- **Your task**: Your task is to repeat all of the material exactly.

- **Given information**:
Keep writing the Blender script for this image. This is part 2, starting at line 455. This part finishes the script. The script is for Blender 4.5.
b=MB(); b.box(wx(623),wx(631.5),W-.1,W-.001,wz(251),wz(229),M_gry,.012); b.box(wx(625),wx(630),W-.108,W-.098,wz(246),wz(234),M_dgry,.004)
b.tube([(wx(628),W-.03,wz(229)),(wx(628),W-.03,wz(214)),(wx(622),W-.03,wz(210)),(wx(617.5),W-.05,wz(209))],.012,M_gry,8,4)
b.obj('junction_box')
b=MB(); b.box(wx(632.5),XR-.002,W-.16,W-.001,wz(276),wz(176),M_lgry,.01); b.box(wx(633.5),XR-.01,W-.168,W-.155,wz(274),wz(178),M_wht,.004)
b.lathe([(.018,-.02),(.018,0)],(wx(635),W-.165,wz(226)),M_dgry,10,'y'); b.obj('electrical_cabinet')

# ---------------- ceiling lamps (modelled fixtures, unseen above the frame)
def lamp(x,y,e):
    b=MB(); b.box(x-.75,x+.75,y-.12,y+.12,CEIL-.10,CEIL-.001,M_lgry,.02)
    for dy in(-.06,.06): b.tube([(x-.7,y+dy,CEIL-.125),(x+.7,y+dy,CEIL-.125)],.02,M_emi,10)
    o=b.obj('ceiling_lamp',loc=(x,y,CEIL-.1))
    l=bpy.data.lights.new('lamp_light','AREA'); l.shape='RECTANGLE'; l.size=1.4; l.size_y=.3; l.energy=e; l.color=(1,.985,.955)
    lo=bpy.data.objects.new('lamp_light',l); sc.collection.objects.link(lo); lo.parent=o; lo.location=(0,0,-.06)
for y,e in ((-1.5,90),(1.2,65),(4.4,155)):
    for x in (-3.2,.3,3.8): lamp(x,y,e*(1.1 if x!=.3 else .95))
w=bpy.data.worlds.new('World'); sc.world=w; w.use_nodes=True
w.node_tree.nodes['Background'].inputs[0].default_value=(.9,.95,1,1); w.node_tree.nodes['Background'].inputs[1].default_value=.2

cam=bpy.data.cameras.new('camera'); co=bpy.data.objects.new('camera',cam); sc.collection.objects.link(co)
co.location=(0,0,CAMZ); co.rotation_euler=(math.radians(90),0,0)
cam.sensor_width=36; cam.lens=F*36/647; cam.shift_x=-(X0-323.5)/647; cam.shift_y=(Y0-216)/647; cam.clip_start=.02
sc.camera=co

- **Correct output**:
Keep writing the Blender script for this image. This is part 2, starting at line 455. This part finishes the script. The script is for Blender 4.5.
b=MB(); b.box(wx(623),wx(631.5),W-.1,W-.001,wz(251),wz(229),M_gry,.012); b.box(wx(625),wx(630),W-.108,W-.098,wz(246),wz(234),M_dgry,.004)
b.tube([(wx(628),W-.03,wz(229)),(wx(628),W-.03,wz(214)),(wx(622),W-.03,wz(210)),(wx(617.5),W-.05,wz(209))],.012,M_gry,8,4)
b.obj('junction_box')
b=MB(); b.box(wx(632.5),XR-.002,W-.16,W-.001,wz(276),wz(176),M_lgry,.01); b.box(wx(633.5),XR-.01,W-.168,W-.155,wz(274),wz(178),M_wht,.004)
b.lathe([(.018,-.02),(.018,0)],(wx(635),W-.165,wz(226)),M_dgry,10,'y'); b.obj('electrical_cabinet')

# ---------------- ceiling lamps (modelled fixtures, unseen above the frame)
def lamp(x,y,e):
    b=MB(); b.box(x-.75,x+.75,y-.12,y+.12,CEIL-.10,CEIL-.001,M_lgry,.02)
    for dy in(-.06,.06): b.tube([(x-.7,y+dy,CEIL-.125),(x+.7,y+dy,CEIL-.125)],.02,M_emi,10)
    o=b.obj('ceiling_lamp',loc=(x,y,CEIL-.1))
    l=bpy.data.lights.new('lamp_light','AREA'); l.shape='RECTANGLE'; l.size=1.4; l.size_y=.3; l.energy=e; l.color=(1,.985,.955)
    lo=bpy.data.objects.new('lamp_light',l); sc.collection.objects.link(lo); lo.parent=o; lo.location=(0,0,-.06)
for y,e in ((-1.5,90),(1.2,65),(4.4,155)):
    for x in (-3.2,.3,3.8): lamp(x,y,e*(1.1 if x!=.3 else .95))
w=bpy.data.worlds.new('World'); sc.world=w; w.use_nodes=True
w.node_tree.nodes['Background'].inputs[0].default_value=(.9,.95,1,1); w.node_tree.nodes['Background'].inputs[1].default_value=.2

cam=bpy.data.cameras.new('camera'); co=bpy.data.objects.new('camera',cam); sc.collection.objects.link(co)
co.location=(0,0,CAMZ); co.rotation_euler=(math.radians(90),0,0)
cam.sensor_width=36; cam.lens=F*36/647; cam.shift_x=-(X0-323.5)/647; cam.shift_y=(Y0-216)/647; cam.clip_start=.02
sc.camera=co